• [What you need to do]
Locate each line holding the string "from" and copy it.

• [Data extract]
——

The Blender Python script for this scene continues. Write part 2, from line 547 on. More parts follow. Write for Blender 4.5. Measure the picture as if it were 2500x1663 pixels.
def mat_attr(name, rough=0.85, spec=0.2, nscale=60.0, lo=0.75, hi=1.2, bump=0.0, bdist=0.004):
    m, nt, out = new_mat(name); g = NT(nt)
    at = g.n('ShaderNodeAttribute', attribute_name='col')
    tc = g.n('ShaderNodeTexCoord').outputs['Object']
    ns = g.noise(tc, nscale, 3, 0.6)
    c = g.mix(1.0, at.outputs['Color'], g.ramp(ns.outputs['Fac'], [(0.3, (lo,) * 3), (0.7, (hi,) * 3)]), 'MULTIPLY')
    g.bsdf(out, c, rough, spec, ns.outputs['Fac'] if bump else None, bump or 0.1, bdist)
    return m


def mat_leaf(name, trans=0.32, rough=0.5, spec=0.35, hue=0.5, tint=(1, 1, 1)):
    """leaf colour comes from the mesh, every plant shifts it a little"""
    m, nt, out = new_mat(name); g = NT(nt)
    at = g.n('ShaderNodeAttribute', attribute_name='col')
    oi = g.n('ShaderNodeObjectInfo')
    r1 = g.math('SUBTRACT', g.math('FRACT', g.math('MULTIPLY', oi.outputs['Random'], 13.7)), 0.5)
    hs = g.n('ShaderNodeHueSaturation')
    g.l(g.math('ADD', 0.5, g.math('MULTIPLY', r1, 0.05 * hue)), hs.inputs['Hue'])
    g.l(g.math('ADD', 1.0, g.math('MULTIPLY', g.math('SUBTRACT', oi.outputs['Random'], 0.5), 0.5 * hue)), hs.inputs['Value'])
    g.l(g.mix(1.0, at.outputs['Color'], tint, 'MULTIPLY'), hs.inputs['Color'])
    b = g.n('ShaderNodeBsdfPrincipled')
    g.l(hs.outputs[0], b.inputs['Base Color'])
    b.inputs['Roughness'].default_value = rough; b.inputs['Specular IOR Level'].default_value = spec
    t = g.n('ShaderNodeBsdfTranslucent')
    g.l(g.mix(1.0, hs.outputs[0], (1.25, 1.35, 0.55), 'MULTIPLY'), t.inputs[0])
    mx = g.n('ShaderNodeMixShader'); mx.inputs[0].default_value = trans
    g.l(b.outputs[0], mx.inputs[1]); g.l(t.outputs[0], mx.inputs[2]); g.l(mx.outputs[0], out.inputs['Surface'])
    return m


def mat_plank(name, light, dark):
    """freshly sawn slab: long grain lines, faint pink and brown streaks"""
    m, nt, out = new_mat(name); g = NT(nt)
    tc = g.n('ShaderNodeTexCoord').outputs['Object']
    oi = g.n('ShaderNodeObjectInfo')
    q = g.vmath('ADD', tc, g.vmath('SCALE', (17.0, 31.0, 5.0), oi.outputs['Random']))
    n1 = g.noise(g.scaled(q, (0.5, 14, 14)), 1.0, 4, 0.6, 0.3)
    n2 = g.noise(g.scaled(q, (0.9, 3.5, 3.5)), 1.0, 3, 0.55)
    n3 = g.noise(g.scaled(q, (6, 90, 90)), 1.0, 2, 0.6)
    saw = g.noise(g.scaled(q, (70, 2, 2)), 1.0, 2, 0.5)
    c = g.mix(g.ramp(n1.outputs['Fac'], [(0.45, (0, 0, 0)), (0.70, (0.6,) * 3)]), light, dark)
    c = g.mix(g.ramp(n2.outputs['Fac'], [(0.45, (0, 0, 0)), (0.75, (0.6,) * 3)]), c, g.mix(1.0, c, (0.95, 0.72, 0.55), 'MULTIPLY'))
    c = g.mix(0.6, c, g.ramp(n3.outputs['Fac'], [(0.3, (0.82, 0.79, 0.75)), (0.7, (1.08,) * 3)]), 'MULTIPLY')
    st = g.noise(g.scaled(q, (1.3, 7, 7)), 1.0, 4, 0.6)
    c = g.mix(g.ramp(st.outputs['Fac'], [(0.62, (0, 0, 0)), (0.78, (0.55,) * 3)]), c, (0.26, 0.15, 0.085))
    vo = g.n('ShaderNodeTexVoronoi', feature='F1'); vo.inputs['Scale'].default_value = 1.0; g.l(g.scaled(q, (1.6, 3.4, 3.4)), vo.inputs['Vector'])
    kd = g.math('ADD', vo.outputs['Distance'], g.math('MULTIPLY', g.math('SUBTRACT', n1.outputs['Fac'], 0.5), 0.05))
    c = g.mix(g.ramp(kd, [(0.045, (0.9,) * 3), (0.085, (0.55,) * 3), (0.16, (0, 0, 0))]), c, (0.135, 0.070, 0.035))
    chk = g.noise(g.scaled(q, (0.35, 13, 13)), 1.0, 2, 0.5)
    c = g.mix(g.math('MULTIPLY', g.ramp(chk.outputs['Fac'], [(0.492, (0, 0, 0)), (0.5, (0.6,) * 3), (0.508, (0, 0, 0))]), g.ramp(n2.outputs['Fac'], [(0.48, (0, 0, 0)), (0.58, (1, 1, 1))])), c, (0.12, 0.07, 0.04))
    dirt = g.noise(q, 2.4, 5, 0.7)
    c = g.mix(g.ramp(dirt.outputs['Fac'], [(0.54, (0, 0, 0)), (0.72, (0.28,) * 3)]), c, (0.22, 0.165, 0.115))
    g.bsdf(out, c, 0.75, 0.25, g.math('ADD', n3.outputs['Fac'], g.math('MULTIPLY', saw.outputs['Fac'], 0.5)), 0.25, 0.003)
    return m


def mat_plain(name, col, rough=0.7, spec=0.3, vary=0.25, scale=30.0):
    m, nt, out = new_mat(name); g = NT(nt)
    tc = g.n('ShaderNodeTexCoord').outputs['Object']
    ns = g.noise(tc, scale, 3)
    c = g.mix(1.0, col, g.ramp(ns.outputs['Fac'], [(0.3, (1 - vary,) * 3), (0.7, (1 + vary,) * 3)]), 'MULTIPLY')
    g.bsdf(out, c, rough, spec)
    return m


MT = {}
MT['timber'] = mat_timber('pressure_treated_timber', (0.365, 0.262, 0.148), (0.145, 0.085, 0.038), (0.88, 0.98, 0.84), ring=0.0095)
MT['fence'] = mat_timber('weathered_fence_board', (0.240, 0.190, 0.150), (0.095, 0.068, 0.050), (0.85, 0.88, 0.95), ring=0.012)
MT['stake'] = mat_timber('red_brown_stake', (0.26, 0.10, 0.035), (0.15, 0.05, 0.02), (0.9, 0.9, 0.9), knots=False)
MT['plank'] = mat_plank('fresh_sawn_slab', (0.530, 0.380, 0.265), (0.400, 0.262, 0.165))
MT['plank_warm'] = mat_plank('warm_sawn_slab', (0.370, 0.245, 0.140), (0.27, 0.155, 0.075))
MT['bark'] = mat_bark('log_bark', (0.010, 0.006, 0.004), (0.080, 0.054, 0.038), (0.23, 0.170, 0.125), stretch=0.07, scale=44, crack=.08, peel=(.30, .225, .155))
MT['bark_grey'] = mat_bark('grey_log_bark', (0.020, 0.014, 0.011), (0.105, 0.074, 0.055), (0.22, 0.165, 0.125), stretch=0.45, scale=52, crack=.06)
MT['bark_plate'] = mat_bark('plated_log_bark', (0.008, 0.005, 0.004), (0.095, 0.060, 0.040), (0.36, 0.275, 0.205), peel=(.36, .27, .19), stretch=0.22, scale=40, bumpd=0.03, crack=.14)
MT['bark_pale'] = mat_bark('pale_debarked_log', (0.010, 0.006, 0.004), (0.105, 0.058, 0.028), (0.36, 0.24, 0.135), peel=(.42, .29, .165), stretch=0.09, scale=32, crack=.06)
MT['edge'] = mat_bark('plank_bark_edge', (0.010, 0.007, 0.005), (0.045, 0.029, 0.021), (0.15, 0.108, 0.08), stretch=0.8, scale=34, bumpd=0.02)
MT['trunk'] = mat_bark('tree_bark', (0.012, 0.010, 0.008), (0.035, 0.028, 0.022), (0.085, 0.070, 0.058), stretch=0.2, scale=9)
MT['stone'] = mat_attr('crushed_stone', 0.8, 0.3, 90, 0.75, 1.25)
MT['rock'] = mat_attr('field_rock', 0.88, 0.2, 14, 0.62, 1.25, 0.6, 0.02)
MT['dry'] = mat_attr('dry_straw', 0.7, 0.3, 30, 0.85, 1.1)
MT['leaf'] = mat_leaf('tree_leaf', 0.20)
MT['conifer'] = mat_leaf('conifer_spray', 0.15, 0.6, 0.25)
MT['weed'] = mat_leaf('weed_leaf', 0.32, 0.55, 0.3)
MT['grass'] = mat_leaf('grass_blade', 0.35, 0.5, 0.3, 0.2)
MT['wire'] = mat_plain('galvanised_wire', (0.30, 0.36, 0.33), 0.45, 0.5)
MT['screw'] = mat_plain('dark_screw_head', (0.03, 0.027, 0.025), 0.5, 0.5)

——

• [Response to the exercise]
The Blender Python script for this scene continues. Write part 2, from line 547 on. More parts follow. Write for Blender 4.5. Measure the picture as if it were 2500x1663 pixels.
    """leaf colour comes from the mesh, every plant shifts it a little"""